Some 14 years after Jim Caviezel poured heart and soul into his portrayal of Jesus in the brutal and powerful "The Passion of the Christ," he returns to the New Testament as the physician and disciple Luke in "Paul, Apostle of Christ."

This PG-13 interpretation of certain events in first-century Rome isn't nearly as blood-soaked as Mel Gibson's "Passion," but it's hardly sugarcoated children's fare either.
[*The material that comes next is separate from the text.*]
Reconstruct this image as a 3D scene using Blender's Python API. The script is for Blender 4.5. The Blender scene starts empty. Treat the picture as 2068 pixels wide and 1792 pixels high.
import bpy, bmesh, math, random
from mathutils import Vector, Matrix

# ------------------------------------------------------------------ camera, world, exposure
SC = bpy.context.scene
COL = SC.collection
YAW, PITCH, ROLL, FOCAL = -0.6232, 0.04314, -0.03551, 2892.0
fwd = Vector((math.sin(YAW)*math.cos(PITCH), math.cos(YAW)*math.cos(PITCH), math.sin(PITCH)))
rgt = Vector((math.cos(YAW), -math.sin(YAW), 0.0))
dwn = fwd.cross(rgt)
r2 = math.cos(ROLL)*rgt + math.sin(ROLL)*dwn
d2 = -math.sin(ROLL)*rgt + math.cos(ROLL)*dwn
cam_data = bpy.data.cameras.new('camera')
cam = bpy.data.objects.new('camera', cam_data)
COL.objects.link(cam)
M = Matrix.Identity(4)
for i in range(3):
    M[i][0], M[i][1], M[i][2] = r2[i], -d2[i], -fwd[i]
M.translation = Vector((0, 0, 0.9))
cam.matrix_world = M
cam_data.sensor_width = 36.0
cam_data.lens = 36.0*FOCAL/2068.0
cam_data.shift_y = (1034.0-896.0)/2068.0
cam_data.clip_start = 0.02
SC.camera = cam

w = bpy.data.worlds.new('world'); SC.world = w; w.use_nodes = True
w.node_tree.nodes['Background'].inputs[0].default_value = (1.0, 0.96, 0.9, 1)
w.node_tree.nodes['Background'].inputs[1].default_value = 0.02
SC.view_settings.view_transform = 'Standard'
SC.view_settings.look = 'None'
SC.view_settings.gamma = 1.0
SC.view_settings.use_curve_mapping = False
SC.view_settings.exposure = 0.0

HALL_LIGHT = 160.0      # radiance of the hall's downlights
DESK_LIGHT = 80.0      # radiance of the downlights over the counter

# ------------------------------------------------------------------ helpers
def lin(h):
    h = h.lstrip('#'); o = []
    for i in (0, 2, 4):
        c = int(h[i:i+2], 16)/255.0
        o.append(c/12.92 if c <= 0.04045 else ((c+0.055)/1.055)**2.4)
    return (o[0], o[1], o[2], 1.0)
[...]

It's an impressively staged, well-acted, thoughtful and faithful telling of the last days of the Apostle Paul — and how Luke risked his life again and again to visit his great mentor in prison and make a written record of Paul's life experiences and teachings.

"Paul, Apostle of Christ" is set in Rome, A.D. 67. (Malta stands in, quite believably, as ancient Rome.) Half the city has been burned, and the Emperor Nero has placed the blame on the followers of Jesus Christ, many of whom are scraping out an existence in what amounts to a refugee camp.

Christians are fed to the lions in Nero's "circus" and lit on fire in the streets. As Aquila (John Lynch) and his wife, Priscilla (Joanne Whalley), debate whether the Christian community should abandon Rome or stay and fight for their beliefs, the physician Luke arranges to make multiple visits to Paul, who is being held in the darkest dungeon of Rome's Mamertine Prison.

James Faulkner (Randyll Tarly on "Game of Thrones") gives the most impressive performance in the film as Paul, who is nearing the end of his days on Earth and has been physically pummeled for years, but still has fire in his eyes and faith bursting from his heart.

"The cantankerous old soul remains full of hope and conviction," says Luke of Paul. (Sometimes the characters sound more like denizens of the 21st century than Christians from 2,000 years ago. "Quit your complaining!" barks one character. Another cracks a sitcom-type joke about his friend's wife's cooking.)

Olivier Martinez, unable to disguise his French accent (everyone in the film speaks English), nevertheless does fine work as Mauritius, the jailer of Paul, who is experiencing a crisis of faith because his daughter is gravely ill, and neither sacrifices and rituals honoring the Roman gods nor Roman doctors have helped. Despite his loathing of Christians, the desperate Mauritius considers turning to the physician Luke to tend to his daughter.

At times "Paul, Apostle of Christ" gets bogged down in static scenes, with characters trading pages of dialogue as if they're in a staged work. When writer-director Andrew Hyatt pulls back the camera for medium- and long-range shots, we get a much better sense of this world, and the stakes at hand for the persecuted Christians and the Romans who carry out Nero's horrific orders.

Caviezel gives a stoic performance as the brave and selfless Luke. Lynch and Whalley are excellent as the husband and wife Christian community leaders Aquila and Priscilla. Costumes, sets, cinematography and editing are all first-rate.